• **Your objective**
Repeat the material below word for word and leave out all pictures.

• **Data block**
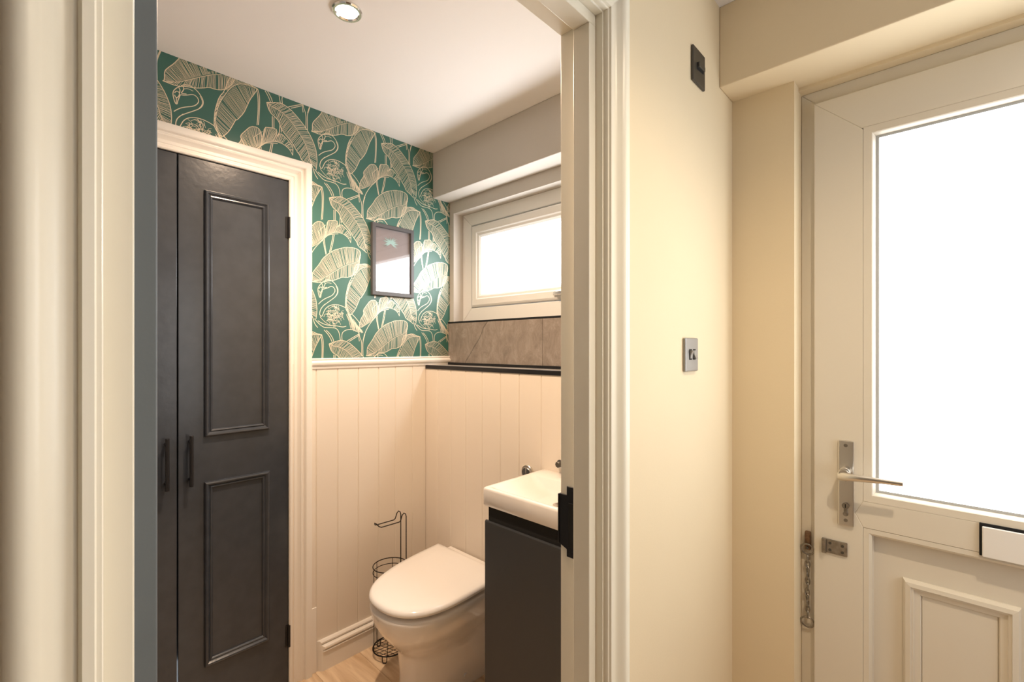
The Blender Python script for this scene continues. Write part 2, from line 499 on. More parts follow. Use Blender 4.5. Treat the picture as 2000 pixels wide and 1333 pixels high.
MB().box(ib[0]+.0005, si[0], wy-.001, wy+.03, ib[2], ib[3]).box(ib[0], ib[1], wy-.001, wy+.03, si[3], ib[3]-.0005).build('gasket', M_gasket, wn)
gl = MB().box(si[0]+.068, si[1]-.068, wy+.026, wy+.032, si[2]+.046, si[3]-.054).build('pane', M_glassw, wn)
wh = MB().box(-1.262, -1.215, wy-.018, wy-.008, 1.581, 1.597, .003).build('window_handle', M_chrome, wn)
MB().cyl((-1.238, wy-.018, 1.589), (0,-1,0), .009, .012, 16).box(-1.238, -1.12, wy-.036, wy-.028, 1.581, 1.596, .003).build('lever', M_chrome, wh)
MB().box(-1.253, -1.244, wy-.0195, wy-.0175, 1.5865, 1.5915).build('keyhole', M_gap, wh)

wn2 = struct('added_window', 'frosted window added in the unseen right hall wall to light the hall')
MB().box(0.92, 0.93, *W2).build('pane', M_glassb, wn2)  # unseen glowing pane, added to throw daylight on the hall wall
m_ = MB()
sweep(m_, (W2[0]+.05, W2[1]-.05, W2[2]+.05, W2[3]-.05), [(0,0),(0,.03),(.05,.03),(.05,0)], 'LTRB', lambda a, b, h: (.91-h, a, b)).build('added_window_frame', M_pvc, wn2)

# ================================================================== CUPBOARD DOORS
PM = [(0,0),(0,.007),(-.003,.013),(-.006,.0145),(-.010,.0135),(-.014,.008),(-.0165,.006),(-.018,.008),(-.021,.0085),(-.024,.006),(-.026,.001),(-.026,0)]
fx = WX + .002
def handle(x, y, z0, z1, parent):
    b = MB()
    b.cyl((x+.028, y, z0), (0,0,1), .006, z1-z0, 14, bev=.001)
    h = b.build('handle', M_black, parent, smooth=True)
    for z in (z0+.022, z1-.022):
        MB().cyl((x, y, z), (1,0,0), .005, .028, 12).build('post', M_black, h, smooth=True)
    return h
def hinge(y, z0, z1, parent):
    h = MB().box(fx-.001, fx+.0025, y-.012, y+.002, z0, z1, .0006).build('hinge', M_black, parent)
    MB().cyl((fx+.006, y+.001, z0), (0,0,1), .0055, z1-z0, 12).build('knuckle', M_black, h, smooth=True)
for nm, y0, y1, p0, p1, hy, lab in (('door_1', 0.3625, 0.7255, 0.438, 0.654, 0.395, 'right charcoal cupboard door, the whole leaf in view'),
                                    ('door_2', -0.0045, 0.3585, 0.067, 0.283, 0.327, 'left charcoal cupboard door, mostly behind the toilet door')):
    d = struct(nm, lab)
    MB().box(fx-.03, fx, y0, y1, .008, CZ1-.003, .0015).build('leaf', M_dark, d)
    for z0, z1 in ((1.035, 1.913), (.217, .874)):
        sweep(MB(), (p0, p1, z0, z1), PM, 'LTRB', PXm(fx)).build('panel_moulding', M_dark, d, smooth=True, ang=30)
    handle(fx, hy, .872, 1.048, d)
    yh = y1+.001 if nm == 'door_1' else y0-.001
    hinge(yh, 1.791, 1.875, d); hinge(yh, .155, .241, d)

# ================================================================== TOILET DOOR (open)
d = struct('door_3', 'slate blue toilet door standing open, seen on its hinge edge')
MB().box(-1.295, BX-.001, .050, .0935, .008, 1.985, .0015).build('leaf', M_door, d)
for ys, sg in ((.0935, 1), (.050, -1)):
    for z0, z1 in ((.25, .85), (1.12, 1.85)):
        for x0, x1 in ((-1.19, -.98), (-.90, -.69)):
            sweep(MB(), (x0, x1, z0, z1), [(a, b_*.6) for a, b_ in PM], 'LTRB', (lambda a, b, h, ys=ys, sg=sg: (a, ys + sg*h, b))).build('panel_moulding', M_door, d, smooth=True)
    h = MB().cyl((-1.235, ys, 1.0), (0,sg,0), .024, .006, 20).cyl((-1.235, ys+sg*.006, 1.0), (0,sg,0), .008, .03, 12).build('door_handle', M_black, d, smooth=True)
    MB().box(-1.245, -1.13, min(ys+sg*.032, ys+sg*.044), max(ys+sg*.032, ys+sg*.044), .992, 1.008, .004).build('lever', M_black, h)
for z0, z1 in ((.2, .275), (1.72, 1.795)):
    MB().box(BX-.0008, BX+.0008, .052, .085, z0, z1).build('hinge', M_black, d)

# ================================================================== FRONT DOOR
d = struct('door_4', 'white plastic front door with a tall frosted pane')
dy = 1.575
LX0, LX1, LZ = -.282, .604, 2.060
P = PYm(dy)
MB().prism([(LX0,.01),(LX0,LZ),(-.172,1.955),(-.168,1.95),(-.168,.933),(-.186,.897),(-.168,.861),(-.168,.01)], P, -.06, 0, .0012).build('stile', M_doorpvc, d)
MB().prism([(LX1,.01),(LX1,LZ),(.494,1.955),(.490,1.95),(.490,.933),(.508,.897),(.490,.861),(.490,.01)], P, -.06, 0, .0012).build('stile', M_doorpvc, d)
MB().prism([(LX0,LZ),(LX1,LZ),(.494,1.955),(-.172,1.955)], P, -.06, 0, .0012).build('top_rail', M_doorpvc, d)
MB().prism([(-.168,.933),(.490,.933),(.508,.897),(.490,.861),(-.168,.861),(-.186,.897)], P, -.06, 0, .0012).build('middle_rail', M_doorpvc, d)
BD = [(0,-.04),(0,0),(-.018,-.0008),(-.0205,-.003),(-.025,-.0115),(-.026,-.0165),(-.028,-.0166),(-.028,-.04)]
for sd in 'LTRB':
    sweep(MB(), (-.1675, .4895, .9335, 1.9545), BD, [sd], P).build('glazing_bead', M_doorpvc, d)
sweep(MB(), (-.1395, .4615, .9615, 1.9265), [(.002,-.0167),(.002,-.0150),(-.0045,-.0150),(-.0045,-.0167)], 'LTRB', P).build('gasket', M_gasket, d)
MB().box(-.150, .472, dy+.0168, dy+.022, .951, 1.937).build('pane', M_glassd, d)
# lower panel
sweep(MB(), (-.1675, .4895, .12, .8605), [(0,-.04),(0,-.0005),(-.012,-.0005),(-.018,-.006),(-.020,-.030),(-.020,-.04)], 'LTRB', P).build('panel_bead', M_doorpvc, d, )
MB().box(-.17, .492, dy+.030, dy+.05, .01, .865).build('recessed_panel', M_doorpvc, d)
MB().box(-.168, .490, dy, dy+.05, .01, .12, .001).build('bottom_rail', M_doorpvc, d)
RP = [(0,-.034),(0,-.024),(-.005,-.014),(-.015,-.012),(-.0165,-.016),(-.021,-.016),(-.0225,-.021),(-.034,-.023),(-.036,-.027),(-.040,-.034)]
for x0 in (-.086, .198):
    q = sweep(MB(), (x0, x0+.211, .22, .743), RP, 'LTRB', P).build('raised_panel', M_doorpvc, d)
    MB().box(x0+.038, x0+.173, dy+.0268, dy+.032, .256, .707).build('panel_field', M_doorpvc, q)
# letter box
lb = MB()
lb.box(.055, .266, dy-.004, dy+.001, .856, .934, .001).build('letterbox', M_gap, d)
lbo = bpy.data.objects['letterbox']; lbo['label'] = 'letterbox with white flap in a black surround'
MB().prism([(.0595,.855),(.0595,.9275),(.2615,.9275),(.2615,.855)], P, .004, .010, .002, 2).build('flap', M_white, lbo)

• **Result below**
The Blender Python script for this scene continues. Write part 2, from line 499 on. More parts follow. Use Blender 4.5. Treat the picture as 2000 pixels wide and 1333 pixels high.
MB().box(ib[0]+.0005, si[0], wy-.001, wy+.03, ib[2], ib[3]).box(ib[0], ib[1], wy-.001, wy+.03, si[3], ib[3]-.0005).build('gasket', M_gasket, wn)
gl = MB().box(si[0]+.068, si[1]-.068, wy+.026, wy+.032, si[2]+.046, si[3]-.054).build('pane', M_glassw, wn)
wh = MB().box(-1.262, -1.215, wy-.018, wy-.008, 1.581, 1.597, .003).build('window_handle', M_chrome, wn)
MB().cyl((-1.238, wy-.018, 1.589), (0,-1,0), .009, .012, 16).box(-1.238, -1.12, wy-.036, wy-.028, 1.581, 1.596, .003).build('lever', M_chrome, wh)
MB().box(-1.253, -1.244, wy-.0195, wy-.0175, 1.5865, 1.5915).build('keyhole', M_gap, wh)

wn2 = struct('added_window', 'frosted window added in the unseen right hall wall to light the hall')
MB().box(0.92, 0.93, *W2).build('pane', M_glassb, wn2)  # unseen glowing pane, added to throw daylight on the hall wall
m_ = MB()
sweep(m_, (W2[0]+.05, W2[1]-.05, W2[2]+.05, W2[3]-.05), [(0,0),(0,.03),(.05,.03),(.05,0)], 'LTRB', lambda a, b, h: (.91-h, a, b)).build('added_window_frame', M_pvc, wn2)

# ================================================================== CUPBOARD DOORS
PM = [(0,0),(0,.007),(-.003,.013),(-.006,.0145),(-.010,.0135),(-.014,.008),(-.0165,.006),(-.018,.008),(-.021,.0085),(-.024,.006),(-.026,.001),(-.026,0)]
fx = WX + .002
def handle(x, y, z0, z1, parent):
    b = MB()
    b.cyl((x+.028, y, z0), (0,0,1), .006, z1-z0, 14, bev=.001)
    h = b.build('handle', M_black, parent, smooth=True)
    for z in (z0+.022, z1-.022):
        MB().cyl((x, y, z), (1,0,0), .005, .028, 12).build('post', M_black, h, smooth=True)
    return h
def hinge(y, z0, z1, parent):
    h = MB().box(fx-.001, fx+.0025, y-.012, y+.002, z0, z1, .0006).build('hinge', M_black, parent)
    MB().cyl((fx+.006, y+.001, z0), (0,0,1), .0055, z1-z0, 12).build('knuckle', M_black, h, smooth=True)
for nm, y0, y1, p0, p1, hy, lab in (('door_1', 0.3625, 0.7255, 0.438, 0.654, 0.395, 'right charcoal cupboard door, the whole leaf in view'),
                                    ('door_2', -0.0045, 0.3585, 0.067, 0.283, 0.327, 'left charcoal cupboard door, mostly behind the toilet door')):
    d = struct(nm, lab)
    MB().box(fx-.03, fx, y0, y1, .008, CZ1-.003, .0015).build('leaf', M_dark, d)
    for z0, z1 in ((1.035, 1.913), (.217, .874)):
        sweep(MB(), (p0, p1, z0, z1), PM, 'LTRB', PXm(fx)).build('panel_moulding', M_dark, d, smooth=True, ang=30)
    handle(fx, hy, .872, 1.048, d)
    yh = y1+.001 if nm == 'door_1' else y0-.001
    hinge(yh, 1.791, 1.875, d); hinge(yh, .155, .241, d)

# ================================================================== TOILET DOOR (open)
d = struct('door_3', 'slate blue toilet door standing open, seen on its hinge edge')
MB().box(-1.295, BX-.001, .050, .0935, .008, 1.985, .0015).build('leaf', M_door, d)
for ys, sg in ((.0935, 1), (.050, -1)):
    for z0, z1 in ((.25, .85), (1.12, 1.85)):
        for x0, x1 in ((-1.19, -.98), (-.90, -.69)):
            sweep(MB(), (x0, x1, z0, z1), [(a, b_*.6) for a, b_ in PM], 'LTRB', (lambda a, b, h, ys=ys, sg=sg: (a, ys + sg*h, b))).build('panel_moulding', M_door, d, smooth=True)
    h = MB().cyl((-1.235, ys, 1.0), (0,sg,0), .024, .006, 20).cyl((-1.235, ys+sg*.006, 1.0), (0,sg,0), .008, .03, 12).build('door_handle', M_black, d, smooth=True)
    MB().box(-1.245, -1.13, min(ys+sg*.032, ys+sg*.044), max(ys+sg*.032, ys+sg*.044), .992, 1.008, .004).build('lever', M_black, h)
for z0, z1 in ((.2, .275), (1.72, 1.795)):
    MB().box(BX-.0008, BX+.0008, .052, .085, z0, z1).build('hinge', M_black, d)

# ================================================================== FRONT DOOR
d = struct('door_4', 'white plastic front door with a tall frosted pane')
dy = 1.575
LX0, LX1, LZ = -.282, .604, 2.060
P = PYm(dy)
MB().prism([(LX0,.01),(LX0,LZ),(-.172,1.955),(-.168,1.95),(-.168,.933),(-.186,.897),(-.168,.861),(-.168,.01)], P, -.06, 0, .0012).build('stile', M_doorpvc, d)
MB().prism([(LX1,.01),(LX1,LZ),(.494,1.955),(.490,1.95),(.490,.933),(.508,.897),(.490,.861),(.490,.01)], P, -.06, 0, .0012).build('stile', M_doorpvc, d)
MB().prism([(LX0,LZ),(LX1,LZ),(.494,1.955),(-.172,1.955)], P, -.06, 0, .0012).build('top_rail', M_doorpvc, d)
MB().prism([(-.168,.933),(.490,.933),(.508,.897),(.490,.861),(-.168,.861),(-.186,.897)], P, -.06, 0, .0012).build('middle_rail', M_doorpvc, d)
BD = [(0,-.04),(0,0),(-.018,-.0008),(-.0205,-.003),(-.025,-.0115),(-.026,-.0165),(-.028,-.0166),(-.028,-.04)]
for sd in 'LTRB':
    sweep(MB(), (-.1675, .4895, .9335, 1.9545), BD, [sd], P).build('glazing_bead', M_doorpvc, d)
sweep(MB(), (-.1395, .4615, .9615, 1.9265), [(.002,-.0167),(.002,-.0150),(-.0045,-.0150),(-.0045,-.0167)], 'LTRB', P).build('gasket', M_gasket, d)
MB().box(-.150, .472, dy+.0168, dy+.022, .951, 1.937).build('pane', M_glassd, d)
# lower panel
sweep(MB(), (-.1675, .4895, .12, .8605), [(0,-.04),(0,-.0005),(-.012,-.0005),(-.018,-.006),(-.020,-.030),(-.020,-.04)], 'LTRB', P).build('panel_bead', M_doorpvc, d, )
MB().box(-.17, .492, dy+.030, dy+.05, .01, .865).build('recessed_panel', M_doorpvc, d)
MB().box(-.168, .490, dy, dy+.05, .01, .12, .001).build('bottom_rail', M_doorpvc, d)
RP = [(0,-.034),(0,-.024),(-.005,-.014),(-.015,-.012),(-.0165,-.016),(-.021,-.016),(-.0225,-.021),(-.034,-.023),(-.036,-.027),(-.040,-.034)]
for x0 in (-.086, .198):
    q = sweep(MB(), (x0, x0+.211, .22, .743), RP, 'LTRB', P).build('raised_panel', M_doorpvc, d)
    MB().box(x0+.038, x0+.173, dy+.0268, dy+.032, .256, .707).build('panel_field', M_doorpvc, q)
# letter box
lb = MB()
lb.box(.055, .266, dy-.004, dy+.001, .856, .934, .001).build('letterbox', M_gap, d)
lbo = bpy.data.objects['letterbox']; lbo['label'] = 'letterbox with white flap in a black surround'
MB().prism([(.0595,.855),(.0595,.9275),(.2615,.9275),(.2615,.855)], P, .004, .010, .002, 2).build('flap', M_white, lbo)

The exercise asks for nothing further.